The June 21 Crop Progress report was friendly to the grains as it confirmed declining conditions due to last week’s hot, dry weather. The report confirmed corn planting has wrapped up and that last week’s heat did do some damage to the crop. Corn’s crop condition rating dropped 2% to 70% good/excellent, a slightly larger than expected decline. What was more interesting is where the declining conditions showed up: Illinois’s corn crop dropped 6% last week while Indiana’s slipped 4%, and Iowa’s declined 3%, all due to the hot dry conditions. But the western Corn Belt saw conditions improve due to the heat as Minnesota improved 7% and South Dakota’s conditions improved 3%. North Dakota was caught in the middle as conditions dropped 2%. This confirmed that the recent week’s weather was a little harder on the crop than expected. And it is likely the central and eastern Corn Belt will see conditions decline again in the June 27 report.

The soybean crop was not much better. Crop conditions dropped 2% to 68% good/excellent, again slightly worse than expected. And again, it was the central and eastern Corn Belt that saw the worst conditions (Illinois dropped 10%, Indiana declined 3%, Iowa dropped 2%) while the western Corn Belt improved (Minnesota up 3%, North Dakota up 4%, and South Dakota up 8%). Like corn, it is likely soybean conditions will decline again next week due to this week’s much above normal temps in the Corn Belt.

Winter wheat harvest made good progress last week as estimates have 25% of the winter wheat crop now in the bin. As expected, winter wheat conditions declined 1% to 30% good/excellent. Colorado took the biggest hit, dropping 7% while Oklahoma dropped 3%.

Spring wheat planting is still moving forward. As of June 19, 98% of the spring wheat crop was planted, 1% less than expected. But the heat was definitely something the spring wheat crop needed as conditions improved 5% to 59% good/excellent. This was 6% above expectations. Minnesota’s crop improved 9% while North Dakota’s crop saw a 4% increase in ratings.

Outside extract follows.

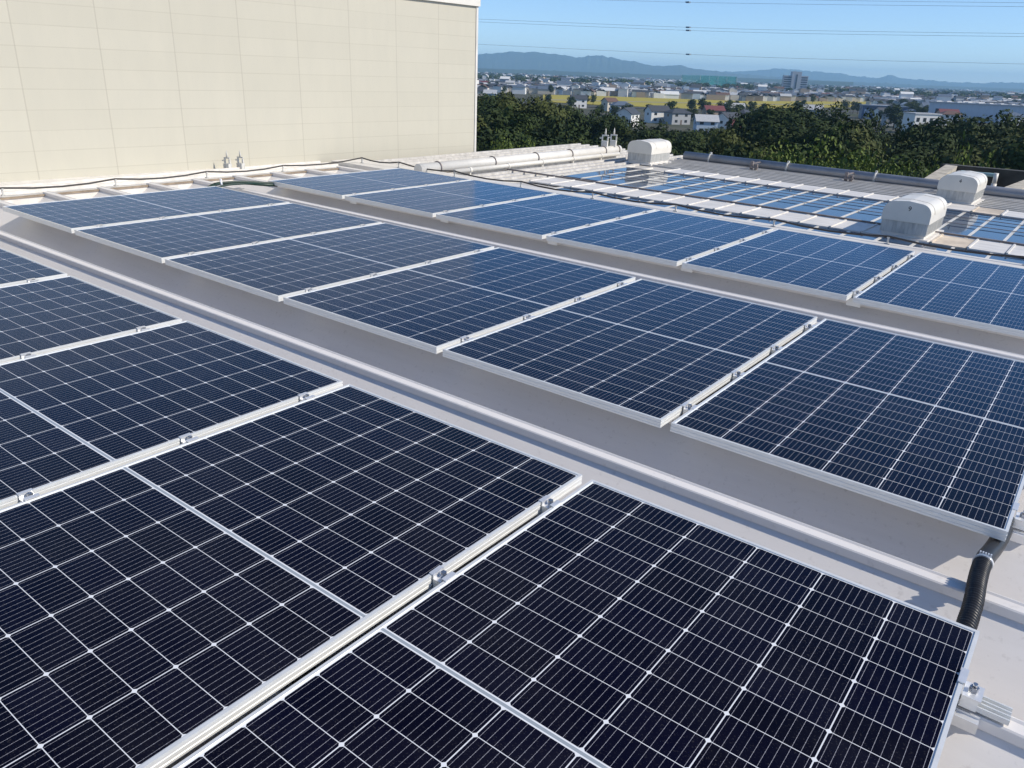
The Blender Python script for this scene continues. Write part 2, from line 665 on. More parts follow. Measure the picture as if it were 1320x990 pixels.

The vegetable oil market has been the worst performer lately, with soybean oil taking a beating the past few weeks. Most of the pressure is due to Indonesia getting back into the palm oil export game. Indonesia approved export permits for another 1.4 million metric tons of palm oil. The recent sell off in palm oil has brought prices down to the lowest level since February.

July options will expire Friday, June 24. First notice day for July futures will be June 30. USDA will release their Planted Acreage report as well as their Quarterly Grain Stocks estimate on June 30.

Cattle closed mixed last week with live cattle pushing higher due to a stronger than expected cash trade. Feeder cattle struggled due to the stronger corn market. But that trend has so far reversed during the fourth week of June. Live cattle have started to waffle under the pressure of adverse weather conditions. The hot dry conditions are creating havoc for feed yards in the southern Plains as death loss is skyrocketing. The hot, dry conditions are also resulting in poor feedlot performance and likely backing cattle up. This is adding pressure to the live cattle. Feeder cattle are seeing some spill over support from the lower grains.